WHAT IS EXPECTED — Quote word for word the lines below, beginning with the first and ending with the one that has "the leaves', 'marker')". Drop the pictures.

GIVEN INFORMATION —
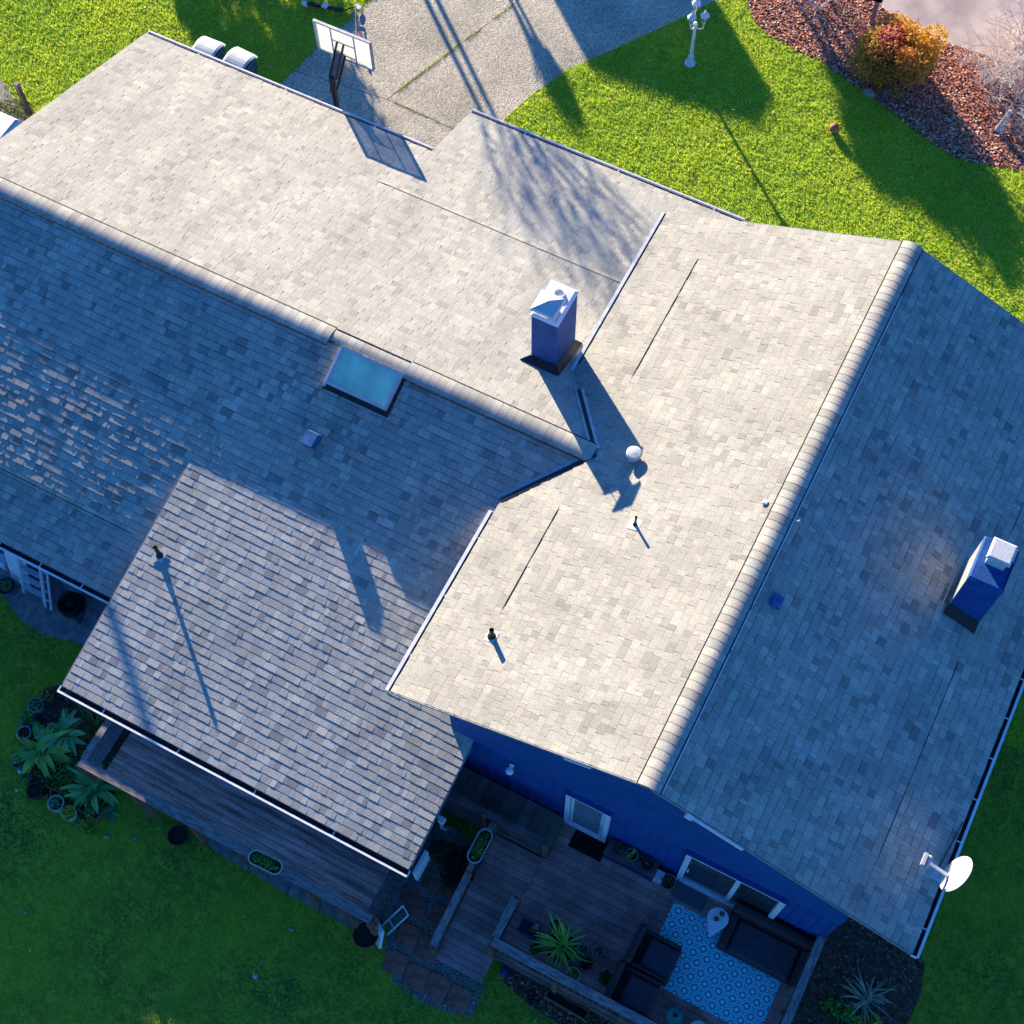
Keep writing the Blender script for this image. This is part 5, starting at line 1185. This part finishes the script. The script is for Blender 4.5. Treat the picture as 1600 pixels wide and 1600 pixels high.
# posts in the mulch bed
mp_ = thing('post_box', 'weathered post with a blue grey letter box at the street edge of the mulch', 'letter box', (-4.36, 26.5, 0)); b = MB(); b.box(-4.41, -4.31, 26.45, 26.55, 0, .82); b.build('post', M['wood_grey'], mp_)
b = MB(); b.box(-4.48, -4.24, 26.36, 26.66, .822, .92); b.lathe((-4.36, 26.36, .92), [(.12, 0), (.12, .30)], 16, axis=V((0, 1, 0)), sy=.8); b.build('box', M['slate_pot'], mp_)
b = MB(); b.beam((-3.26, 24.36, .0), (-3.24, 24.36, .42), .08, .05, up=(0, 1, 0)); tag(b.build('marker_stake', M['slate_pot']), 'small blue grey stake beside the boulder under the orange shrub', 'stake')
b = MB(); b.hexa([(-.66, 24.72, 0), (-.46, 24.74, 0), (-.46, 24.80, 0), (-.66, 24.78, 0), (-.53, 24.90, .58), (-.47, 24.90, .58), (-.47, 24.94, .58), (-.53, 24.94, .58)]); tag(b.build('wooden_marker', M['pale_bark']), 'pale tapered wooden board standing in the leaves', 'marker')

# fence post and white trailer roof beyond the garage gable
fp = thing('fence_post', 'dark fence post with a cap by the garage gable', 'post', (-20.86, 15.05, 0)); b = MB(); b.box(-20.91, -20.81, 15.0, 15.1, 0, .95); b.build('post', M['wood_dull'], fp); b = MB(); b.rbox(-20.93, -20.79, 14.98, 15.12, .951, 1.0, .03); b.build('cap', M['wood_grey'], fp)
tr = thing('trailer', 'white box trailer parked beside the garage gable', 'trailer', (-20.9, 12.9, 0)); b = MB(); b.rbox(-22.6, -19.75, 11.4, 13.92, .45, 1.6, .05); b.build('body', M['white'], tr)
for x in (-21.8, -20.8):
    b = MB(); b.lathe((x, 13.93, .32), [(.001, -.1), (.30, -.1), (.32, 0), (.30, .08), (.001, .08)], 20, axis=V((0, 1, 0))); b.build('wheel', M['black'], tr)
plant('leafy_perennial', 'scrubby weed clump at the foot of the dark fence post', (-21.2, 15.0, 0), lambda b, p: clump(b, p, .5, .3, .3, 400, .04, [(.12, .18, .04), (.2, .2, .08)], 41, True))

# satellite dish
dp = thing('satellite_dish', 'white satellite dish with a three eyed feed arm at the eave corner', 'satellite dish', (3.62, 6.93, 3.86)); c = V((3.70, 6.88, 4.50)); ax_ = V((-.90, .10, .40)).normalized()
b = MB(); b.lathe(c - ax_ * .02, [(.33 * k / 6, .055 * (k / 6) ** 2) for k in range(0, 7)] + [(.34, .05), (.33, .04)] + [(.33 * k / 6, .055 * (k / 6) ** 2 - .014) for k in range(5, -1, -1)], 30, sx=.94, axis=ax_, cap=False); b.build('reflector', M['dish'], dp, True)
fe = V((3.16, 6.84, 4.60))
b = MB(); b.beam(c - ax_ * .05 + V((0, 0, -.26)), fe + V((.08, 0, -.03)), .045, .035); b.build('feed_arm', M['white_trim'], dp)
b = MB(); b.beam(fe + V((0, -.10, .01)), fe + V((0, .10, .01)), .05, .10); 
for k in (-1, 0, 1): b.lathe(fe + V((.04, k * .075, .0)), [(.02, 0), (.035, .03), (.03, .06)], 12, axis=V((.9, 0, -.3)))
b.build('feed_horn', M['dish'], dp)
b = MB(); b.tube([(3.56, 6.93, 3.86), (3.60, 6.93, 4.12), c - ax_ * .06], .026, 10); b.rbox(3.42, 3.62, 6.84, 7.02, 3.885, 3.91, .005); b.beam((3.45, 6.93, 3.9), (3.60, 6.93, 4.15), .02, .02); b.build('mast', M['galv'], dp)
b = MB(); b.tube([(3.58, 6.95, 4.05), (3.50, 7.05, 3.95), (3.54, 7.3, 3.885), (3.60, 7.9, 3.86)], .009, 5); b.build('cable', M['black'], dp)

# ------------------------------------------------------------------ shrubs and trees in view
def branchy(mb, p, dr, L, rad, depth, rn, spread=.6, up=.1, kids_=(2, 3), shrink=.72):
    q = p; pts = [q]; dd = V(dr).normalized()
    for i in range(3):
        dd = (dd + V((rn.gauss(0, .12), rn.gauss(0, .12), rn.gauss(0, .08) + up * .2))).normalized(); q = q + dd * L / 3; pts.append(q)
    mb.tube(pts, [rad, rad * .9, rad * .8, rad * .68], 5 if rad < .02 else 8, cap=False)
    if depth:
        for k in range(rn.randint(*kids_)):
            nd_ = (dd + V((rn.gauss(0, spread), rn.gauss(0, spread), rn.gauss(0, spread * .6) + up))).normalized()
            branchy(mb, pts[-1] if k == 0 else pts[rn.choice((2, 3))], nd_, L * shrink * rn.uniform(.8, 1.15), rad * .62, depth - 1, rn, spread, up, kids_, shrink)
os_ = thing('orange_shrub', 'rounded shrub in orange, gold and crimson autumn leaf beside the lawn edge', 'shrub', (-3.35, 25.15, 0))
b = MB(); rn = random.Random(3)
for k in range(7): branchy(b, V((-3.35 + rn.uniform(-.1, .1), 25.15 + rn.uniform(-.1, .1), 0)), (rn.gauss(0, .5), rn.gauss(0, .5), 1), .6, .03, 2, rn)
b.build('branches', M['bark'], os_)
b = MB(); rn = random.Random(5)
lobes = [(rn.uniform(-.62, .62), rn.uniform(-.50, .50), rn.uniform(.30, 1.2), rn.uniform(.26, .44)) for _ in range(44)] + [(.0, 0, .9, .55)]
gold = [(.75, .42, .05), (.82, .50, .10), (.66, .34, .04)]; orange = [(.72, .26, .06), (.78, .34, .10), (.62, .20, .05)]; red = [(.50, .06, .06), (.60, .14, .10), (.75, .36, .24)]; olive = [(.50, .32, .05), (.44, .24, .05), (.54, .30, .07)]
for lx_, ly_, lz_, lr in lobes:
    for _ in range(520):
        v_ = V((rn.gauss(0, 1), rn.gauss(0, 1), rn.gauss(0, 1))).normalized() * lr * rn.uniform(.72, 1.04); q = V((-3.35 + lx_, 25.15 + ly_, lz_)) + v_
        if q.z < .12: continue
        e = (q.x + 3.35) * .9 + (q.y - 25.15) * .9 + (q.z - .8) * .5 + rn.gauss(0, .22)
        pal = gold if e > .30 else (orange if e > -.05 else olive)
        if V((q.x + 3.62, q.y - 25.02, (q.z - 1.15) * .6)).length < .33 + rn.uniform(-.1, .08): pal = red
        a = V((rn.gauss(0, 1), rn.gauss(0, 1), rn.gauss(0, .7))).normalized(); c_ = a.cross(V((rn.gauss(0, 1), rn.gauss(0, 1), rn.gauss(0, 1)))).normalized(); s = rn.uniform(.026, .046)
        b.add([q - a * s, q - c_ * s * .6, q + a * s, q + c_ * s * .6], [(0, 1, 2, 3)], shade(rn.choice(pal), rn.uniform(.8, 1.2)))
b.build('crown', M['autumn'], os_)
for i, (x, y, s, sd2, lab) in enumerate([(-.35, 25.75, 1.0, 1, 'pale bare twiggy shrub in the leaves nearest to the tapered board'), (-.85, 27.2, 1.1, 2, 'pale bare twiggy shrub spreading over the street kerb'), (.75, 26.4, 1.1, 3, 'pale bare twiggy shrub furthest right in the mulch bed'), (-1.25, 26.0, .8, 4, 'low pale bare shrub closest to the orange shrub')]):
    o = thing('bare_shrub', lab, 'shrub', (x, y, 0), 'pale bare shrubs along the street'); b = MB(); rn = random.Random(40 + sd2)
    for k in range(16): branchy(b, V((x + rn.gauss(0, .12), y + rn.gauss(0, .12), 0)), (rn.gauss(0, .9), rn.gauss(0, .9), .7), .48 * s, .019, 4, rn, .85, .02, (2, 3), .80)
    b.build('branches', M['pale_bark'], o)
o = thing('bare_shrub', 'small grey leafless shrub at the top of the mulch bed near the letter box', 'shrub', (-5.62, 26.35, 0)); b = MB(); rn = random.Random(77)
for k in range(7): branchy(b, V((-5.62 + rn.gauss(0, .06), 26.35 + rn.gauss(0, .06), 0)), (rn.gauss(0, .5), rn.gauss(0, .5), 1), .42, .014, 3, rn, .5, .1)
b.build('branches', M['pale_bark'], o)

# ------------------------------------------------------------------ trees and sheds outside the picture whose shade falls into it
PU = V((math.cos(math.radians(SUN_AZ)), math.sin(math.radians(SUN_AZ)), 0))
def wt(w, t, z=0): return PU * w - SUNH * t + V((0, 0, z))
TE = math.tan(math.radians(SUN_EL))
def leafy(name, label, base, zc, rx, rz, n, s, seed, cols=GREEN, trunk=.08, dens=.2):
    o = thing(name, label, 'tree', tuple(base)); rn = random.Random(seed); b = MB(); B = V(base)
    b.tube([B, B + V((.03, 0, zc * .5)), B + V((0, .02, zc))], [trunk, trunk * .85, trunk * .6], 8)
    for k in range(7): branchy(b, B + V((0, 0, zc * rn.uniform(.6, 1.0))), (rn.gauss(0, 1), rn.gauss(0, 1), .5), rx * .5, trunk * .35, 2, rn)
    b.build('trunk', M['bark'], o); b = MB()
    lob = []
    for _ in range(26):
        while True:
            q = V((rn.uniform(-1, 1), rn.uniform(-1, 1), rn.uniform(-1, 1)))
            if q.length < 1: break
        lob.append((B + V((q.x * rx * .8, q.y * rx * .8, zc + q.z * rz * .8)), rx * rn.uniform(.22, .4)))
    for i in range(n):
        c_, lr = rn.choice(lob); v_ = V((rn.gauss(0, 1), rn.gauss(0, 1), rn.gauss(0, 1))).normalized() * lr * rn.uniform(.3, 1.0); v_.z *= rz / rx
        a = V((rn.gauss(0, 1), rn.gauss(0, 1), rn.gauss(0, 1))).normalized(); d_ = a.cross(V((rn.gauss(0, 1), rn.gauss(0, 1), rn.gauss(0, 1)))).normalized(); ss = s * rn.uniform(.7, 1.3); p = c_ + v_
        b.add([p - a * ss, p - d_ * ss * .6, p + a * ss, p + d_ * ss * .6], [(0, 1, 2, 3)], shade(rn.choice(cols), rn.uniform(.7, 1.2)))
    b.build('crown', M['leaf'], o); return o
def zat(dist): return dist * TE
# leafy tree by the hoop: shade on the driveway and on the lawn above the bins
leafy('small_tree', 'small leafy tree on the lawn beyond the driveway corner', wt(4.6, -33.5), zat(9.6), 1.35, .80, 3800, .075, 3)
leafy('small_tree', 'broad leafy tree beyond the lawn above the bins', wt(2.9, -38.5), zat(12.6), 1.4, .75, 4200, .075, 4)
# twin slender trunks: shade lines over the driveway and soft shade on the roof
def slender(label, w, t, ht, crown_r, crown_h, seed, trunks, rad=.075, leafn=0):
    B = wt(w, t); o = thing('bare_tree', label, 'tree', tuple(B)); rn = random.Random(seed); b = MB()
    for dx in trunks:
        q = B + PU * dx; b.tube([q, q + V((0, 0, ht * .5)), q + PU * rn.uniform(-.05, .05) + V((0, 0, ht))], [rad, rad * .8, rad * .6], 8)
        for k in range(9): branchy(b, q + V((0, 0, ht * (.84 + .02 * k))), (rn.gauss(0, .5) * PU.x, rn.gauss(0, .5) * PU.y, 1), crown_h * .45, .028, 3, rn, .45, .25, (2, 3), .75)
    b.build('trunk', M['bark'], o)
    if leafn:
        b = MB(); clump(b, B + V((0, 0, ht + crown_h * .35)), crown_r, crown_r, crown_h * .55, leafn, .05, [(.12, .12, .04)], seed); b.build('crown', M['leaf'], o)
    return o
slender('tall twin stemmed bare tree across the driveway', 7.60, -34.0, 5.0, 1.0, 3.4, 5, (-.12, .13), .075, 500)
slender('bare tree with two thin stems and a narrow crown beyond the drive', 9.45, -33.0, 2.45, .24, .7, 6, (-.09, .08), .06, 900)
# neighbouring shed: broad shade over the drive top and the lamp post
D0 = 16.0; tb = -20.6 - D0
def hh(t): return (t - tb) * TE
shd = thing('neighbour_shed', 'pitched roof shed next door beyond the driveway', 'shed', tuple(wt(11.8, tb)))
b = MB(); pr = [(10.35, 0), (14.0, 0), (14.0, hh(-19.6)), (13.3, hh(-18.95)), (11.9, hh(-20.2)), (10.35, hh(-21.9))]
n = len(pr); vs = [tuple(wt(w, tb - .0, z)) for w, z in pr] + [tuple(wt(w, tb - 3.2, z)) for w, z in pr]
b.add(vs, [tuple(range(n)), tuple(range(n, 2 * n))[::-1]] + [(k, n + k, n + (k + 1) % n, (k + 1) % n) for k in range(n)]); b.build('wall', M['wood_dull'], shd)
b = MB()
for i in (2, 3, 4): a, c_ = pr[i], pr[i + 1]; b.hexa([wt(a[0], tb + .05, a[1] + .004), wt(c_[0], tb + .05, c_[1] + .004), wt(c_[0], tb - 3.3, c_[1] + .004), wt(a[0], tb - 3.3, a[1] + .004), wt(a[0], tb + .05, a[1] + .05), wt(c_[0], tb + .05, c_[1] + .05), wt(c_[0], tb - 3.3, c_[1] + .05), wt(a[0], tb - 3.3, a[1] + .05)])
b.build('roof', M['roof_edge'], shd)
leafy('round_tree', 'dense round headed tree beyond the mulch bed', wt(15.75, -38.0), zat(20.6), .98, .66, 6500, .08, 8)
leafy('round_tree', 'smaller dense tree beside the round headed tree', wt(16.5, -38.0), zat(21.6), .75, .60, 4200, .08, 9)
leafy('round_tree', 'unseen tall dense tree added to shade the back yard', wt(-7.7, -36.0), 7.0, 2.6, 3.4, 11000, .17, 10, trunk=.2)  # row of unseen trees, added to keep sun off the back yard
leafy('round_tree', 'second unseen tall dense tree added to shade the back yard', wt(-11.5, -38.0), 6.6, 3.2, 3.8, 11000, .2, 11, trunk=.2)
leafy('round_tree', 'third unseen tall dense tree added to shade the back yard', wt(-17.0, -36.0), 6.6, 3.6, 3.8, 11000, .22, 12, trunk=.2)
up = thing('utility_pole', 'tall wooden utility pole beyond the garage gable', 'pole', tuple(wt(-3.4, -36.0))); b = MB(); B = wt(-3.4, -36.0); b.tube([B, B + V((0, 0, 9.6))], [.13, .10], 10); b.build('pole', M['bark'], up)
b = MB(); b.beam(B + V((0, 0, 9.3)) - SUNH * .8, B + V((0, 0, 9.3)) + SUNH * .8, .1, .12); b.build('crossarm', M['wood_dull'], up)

SOLVED EXERCISE —
Keep writing the Blender script for this image. This is part 5, starting at line 1185. This part finishes the script. The script is for Blender 4.5. Treat the picture as 1600 pixels wide and 1600 pixels high.
# posts in the mulch bed
mp_ = thing('post_box', 'weathered post with a blue grey letter box at the street edge of the mulch', 'letter box', (-4.36, 26.5, 0)); b = MB(); b.box(-4.41, -4.31, 26.45, 26.55, 0, .82); b.build('post', M['wood_grey'], mp_)
b = MB(); b.box(-4.48, -4.24, 26.36, 26.66, .822, .92); b.lathe((-4.36, 26.36, .92), [(.12, 0), (.12, .30)], 16, axis=V((0, 1, 0)), sy=.8); b.build('box', M['slate_pot'], mp_)
b = MB(); b.beam((-3.26, 24.36, .0), (-3.24, 24.36, .42), .08, .05, up=(0, 1, 0)); tag(b.build('marker_stake', M['slate_pot']), 'small blue grey stake beside the boulder under the orange shrub', 'stake')
b = MB(); b.hexa([(-.66, 24.72, 0), (-.46, 24.74, 0), (-.46, 24.80, 0), (-.66, 24.78, 0), (-.53, 24.90, .58), (-.47, 24.90, .58), (-.47, 24.94, .58), (-.53, 24.94, .58)]); tag(b.build('wooden_marker', M['pale_bark']), 'pale tapered wooden board standing in the leaves', 'marker')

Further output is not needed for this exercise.